İnsanca yaşanacak bir dünya için
Mülteci krizi emperyalist-kapitalist dünyada geçmişin ve bugünün olduğu kadar yarının da sorunu olacaktır. Emperyalist müdahaleler ve savaşların yanı sıra ekolojik dengenin bozulmasıyla yaşanan küresel ısınma, kuraklık/sel gibi olgular göç dalgalarının devam etmesini kaçınılmaz kılacaktır. Yaşanabilecek alanlar daraldıkça göçler de artacaktır. Emperyalist kapitalist sistem varlığını sürdürdükçe, bugün Suriyeli, Afganlı, Pakistanlı emekçilerin çıktıkları mülteci yolculuğuna başka ülkelerin halkları da katılmak zorunda kalacaktır.

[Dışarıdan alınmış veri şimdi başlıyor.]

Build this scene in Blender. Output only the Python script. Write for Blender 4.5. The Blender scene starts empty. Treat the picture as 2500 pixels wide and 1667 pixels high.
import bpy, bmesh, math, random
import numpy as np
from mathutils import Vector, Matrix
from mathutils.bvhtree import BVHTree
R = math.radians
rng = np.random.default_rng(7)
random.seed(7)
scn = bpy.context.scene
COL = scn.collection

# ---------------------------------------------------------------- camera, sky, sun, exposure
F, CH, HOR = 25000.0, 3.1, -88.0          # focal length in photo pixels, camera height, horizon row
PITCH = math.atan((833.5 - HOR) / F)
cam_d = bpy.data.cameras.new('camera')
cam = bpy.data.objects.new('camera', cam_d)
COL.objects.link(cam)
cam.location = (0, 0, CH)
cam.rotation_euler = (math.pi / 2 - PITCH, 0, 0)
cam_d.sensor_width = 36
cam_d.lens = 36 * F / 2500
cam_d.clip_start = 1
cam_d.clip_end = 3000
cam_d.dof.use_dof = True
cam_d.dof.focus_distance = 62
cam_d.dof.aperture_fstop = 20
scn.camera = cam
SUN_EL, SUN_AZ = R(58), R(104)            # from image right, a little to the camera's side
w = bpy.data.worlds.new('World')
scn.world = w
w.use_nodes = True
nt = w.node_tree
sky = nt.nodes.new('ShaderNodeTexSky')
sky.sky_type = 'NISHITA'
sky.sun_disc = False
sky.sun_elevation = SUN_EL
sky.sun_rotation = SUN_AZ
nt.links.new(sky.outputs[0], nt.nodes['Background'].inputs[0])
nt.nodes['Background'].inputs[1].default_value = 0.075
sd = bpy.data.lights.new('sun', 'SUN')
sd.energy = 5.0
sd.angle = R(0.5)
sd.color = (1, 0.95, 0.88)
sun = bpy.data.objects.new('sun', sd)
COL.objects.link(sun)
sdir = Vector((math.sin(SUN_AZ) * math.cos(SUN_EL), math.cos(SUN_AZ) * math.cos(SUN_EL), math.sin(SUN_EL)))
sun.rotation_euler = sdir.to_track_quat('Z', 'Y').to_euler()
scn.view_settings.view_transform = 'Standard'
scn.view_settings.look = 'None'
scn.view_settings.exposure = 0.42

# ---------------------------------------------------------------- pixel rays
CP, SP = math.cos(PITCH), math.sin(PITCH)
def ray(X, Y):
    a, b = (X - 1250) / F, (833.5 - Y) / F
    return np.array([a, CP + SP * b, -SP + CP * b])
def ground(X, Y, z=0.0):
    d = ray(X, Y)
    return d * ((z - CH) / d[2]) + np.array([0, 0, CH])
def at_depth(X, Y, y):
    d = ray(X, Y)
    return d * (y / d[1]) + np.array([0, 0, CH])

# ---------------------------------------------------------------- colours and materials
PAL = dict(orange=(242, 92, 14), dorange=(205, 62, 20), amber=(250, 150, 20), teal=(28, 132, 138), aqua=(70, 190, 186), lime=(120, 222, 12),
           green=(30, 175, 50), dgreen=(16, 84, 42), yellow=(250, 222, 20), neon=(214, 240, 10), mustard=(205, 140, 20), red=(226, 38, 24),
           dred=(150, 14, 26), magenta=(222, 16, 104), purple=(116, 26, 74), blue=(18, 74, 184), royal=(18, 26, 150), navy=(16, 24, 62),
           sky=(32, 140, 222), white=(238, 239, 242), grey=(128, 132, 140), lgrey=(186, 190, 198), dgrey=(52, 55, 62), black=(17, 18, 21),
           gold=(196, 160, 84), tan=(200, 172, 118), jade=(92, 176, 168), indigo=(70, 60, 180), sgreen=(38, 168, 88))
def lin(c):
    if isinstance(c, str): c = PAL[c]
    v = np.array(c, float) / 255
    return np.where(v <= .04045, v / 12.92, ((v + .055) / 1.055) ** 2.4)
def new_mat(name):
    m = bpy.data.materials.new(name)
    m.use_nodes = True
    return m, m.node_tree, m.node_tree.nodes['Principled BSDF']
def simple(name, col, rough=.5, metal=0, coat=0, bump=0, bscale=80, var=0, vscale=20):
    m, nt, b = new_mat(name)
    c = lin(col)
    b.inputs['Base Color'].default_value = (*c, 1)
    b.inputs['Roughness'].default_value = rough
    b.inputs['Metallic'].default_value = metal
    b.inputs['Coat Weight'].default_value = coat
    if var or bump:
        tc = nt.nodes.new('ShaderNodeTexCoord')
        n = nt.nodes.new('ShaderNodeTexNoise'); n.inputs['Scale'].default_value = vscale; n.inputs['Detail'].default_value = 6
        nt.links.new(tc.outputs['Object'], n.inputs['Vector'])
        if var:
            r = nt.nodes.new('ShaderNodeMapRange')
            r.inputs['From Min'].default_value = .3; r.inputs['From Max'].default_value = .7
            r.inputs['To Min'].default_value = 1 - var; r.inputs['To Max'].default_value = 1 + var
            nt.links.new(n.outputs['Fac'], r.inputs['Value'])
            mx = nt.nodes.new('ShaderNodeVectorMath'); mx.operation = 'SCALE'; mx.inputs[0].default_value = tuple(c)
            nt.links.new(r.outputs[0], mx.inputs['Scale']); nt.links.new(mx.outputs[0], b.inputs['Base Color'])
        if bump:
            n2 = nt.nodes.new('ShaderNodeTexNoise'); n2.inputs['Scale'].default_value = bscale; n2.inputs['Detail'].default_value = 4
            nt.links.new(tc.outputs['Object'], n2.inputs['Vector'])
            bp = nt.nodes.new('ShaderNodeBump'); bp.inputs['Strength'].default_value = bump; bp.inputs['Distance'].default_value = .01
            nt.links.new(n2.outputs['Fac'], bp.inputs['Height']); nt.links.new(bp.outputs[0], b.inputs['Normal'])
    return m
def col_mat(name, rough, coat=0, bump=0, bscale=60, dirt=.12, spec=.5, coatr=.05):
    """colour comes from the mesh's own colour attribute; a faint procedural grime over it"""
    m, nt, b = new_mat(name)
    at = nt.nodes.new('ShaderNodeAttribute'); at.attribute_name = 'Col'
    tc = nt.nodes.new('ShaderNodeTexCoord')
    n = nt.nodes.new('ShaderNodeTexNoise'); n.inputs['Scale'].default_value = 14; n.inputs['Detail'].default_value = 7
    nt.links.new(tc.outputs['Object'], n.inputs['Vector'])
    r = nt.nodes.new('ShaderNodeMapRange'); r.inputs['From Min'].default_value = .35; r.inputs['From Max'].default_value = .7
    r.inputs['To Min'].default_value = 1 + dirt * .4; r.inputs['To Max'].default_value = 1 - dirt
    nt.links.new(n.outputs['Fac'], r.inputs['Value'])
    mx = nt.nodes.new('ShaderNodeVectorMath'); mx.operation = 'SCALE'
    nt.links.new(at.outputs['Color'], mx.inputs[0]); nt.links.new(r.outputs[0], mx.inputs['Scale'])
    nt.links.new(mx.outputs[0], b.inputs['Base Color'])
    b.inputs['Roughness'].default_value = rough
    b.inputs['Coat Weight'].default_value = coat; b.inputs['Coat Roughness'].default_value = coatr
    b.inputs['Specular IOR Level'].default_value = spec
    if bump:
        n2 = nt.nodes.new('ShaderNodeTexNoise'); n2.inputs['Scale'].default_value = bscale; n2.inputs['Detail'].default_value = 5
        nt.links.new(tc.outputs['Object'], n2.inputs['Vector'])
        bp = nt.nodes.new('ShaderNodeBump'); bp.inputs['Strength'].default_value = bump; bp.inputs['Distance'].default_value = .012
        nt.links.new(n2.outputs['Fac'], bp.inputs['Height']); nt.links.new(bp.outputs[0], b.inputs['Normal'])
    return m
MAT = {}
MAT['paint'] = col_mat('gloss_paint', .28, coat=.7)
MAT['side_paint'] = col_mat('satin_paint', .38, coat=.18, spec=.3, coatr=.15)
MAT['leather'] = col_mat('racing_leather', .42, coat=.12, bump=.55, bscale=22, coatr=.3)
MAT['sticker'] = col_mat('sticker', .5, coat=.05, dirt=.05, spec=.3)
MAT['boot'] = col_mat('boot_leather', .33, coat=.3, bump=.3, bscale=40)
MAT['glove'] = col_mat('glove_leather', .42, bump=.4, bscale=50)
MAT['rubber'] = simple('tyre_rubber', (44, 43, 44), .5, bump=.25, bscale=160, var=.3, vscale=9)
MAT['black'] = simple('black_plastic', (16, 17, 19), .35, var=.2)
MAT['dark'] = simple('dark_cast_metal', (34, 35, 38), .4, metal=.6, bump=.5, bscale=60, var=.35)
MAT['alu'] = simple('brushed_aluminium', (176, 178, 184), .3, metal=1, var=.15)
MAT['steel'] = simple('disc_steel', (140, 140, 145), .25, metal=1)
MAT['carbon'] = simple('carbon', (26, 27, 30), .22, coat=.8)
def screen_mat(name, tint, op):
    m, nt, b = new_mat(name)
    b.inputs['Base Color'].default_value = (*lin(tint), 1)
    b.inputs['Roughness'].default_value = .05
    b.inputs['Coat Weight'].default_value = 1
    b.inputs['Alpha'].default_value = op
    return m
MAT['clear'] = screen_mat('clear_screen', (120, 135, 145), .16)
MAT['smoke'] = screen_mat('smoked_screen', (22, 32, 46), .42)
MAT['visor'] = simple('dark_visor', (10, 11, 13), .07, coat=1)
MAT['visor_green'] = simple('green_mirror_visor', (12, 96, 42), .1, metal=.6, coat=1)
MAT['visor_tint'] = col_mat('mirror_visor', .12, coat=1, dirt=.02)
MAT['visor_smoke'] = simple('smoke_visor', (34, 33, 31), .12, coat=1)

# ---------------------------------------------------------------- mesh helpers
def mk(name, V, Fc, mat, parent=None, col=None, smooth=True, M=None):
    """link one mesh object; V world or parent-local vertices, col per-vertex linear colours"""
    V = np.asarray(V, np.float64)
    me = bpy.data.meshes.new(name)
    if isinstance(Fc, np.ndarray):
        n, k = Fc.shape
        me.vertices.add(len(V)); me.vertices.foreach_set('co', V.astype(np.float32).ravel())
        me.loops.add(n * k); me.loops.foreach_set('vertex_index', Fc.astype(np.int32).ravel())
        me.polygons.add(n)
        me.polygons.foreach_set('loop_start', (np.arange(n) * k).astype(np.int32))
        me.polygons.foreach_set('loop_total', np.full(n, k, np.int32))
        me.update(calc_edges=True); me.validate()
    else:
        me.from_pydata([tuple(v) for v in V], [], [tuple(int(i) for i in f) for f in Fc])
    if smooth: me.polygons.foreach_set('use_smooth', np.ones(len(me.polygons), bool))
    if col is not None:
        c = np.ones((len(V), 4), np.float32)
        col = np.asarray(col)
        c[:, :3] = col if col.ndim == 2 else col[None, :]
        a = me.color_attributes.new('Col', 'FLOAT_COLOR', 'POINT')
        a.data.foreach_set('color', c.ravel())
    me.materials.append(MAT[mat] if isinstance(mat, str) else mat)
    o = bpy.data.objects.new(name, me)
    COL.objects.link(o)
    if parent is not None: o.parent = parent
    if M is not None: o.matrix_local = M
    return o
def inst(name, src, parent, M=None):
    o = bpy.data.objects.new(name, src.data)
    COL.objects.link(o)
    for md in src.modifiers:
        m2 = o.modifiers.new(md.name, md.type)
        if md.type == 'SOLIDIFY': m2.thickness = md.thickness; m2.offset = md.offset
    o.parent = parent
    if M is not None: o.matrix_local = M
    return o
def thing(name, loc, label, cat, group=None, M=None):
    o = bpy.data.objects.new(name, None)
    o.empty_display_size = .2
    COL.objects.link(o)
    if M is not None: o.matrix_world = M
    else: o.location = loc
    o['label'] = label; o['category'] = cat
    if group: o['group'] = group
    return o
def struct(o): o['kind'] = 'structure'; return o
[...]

İnsanca yaşanacak bir dünya için yapılması gereken, bu sorunların kaynağı olan kapitalist sistemi ortadan kaldırmaktır. Biriken tepkiyi savaşları kışkırtanlara, onlarla suç ortaklığı yapanlara, iklim krizini derinleştiren düzene yöneltmekten başka çıkış yolu yoktur. Mültecisi, yerlisi tüm işçi ve emekçiler yaşadıkları bu insanlık dışı koşulları değiştirmek için birleşmeli, başta “mülteci ırkçılığı” olmak üzere emperyalist-kapitalist ideolojinin empoze ettiği suni ayrımların zincirini kırıp sınıf bilincini kuşanmalı ve insanca yaşayabilecekleri bir dünya kurmak için mücadele etmelidir.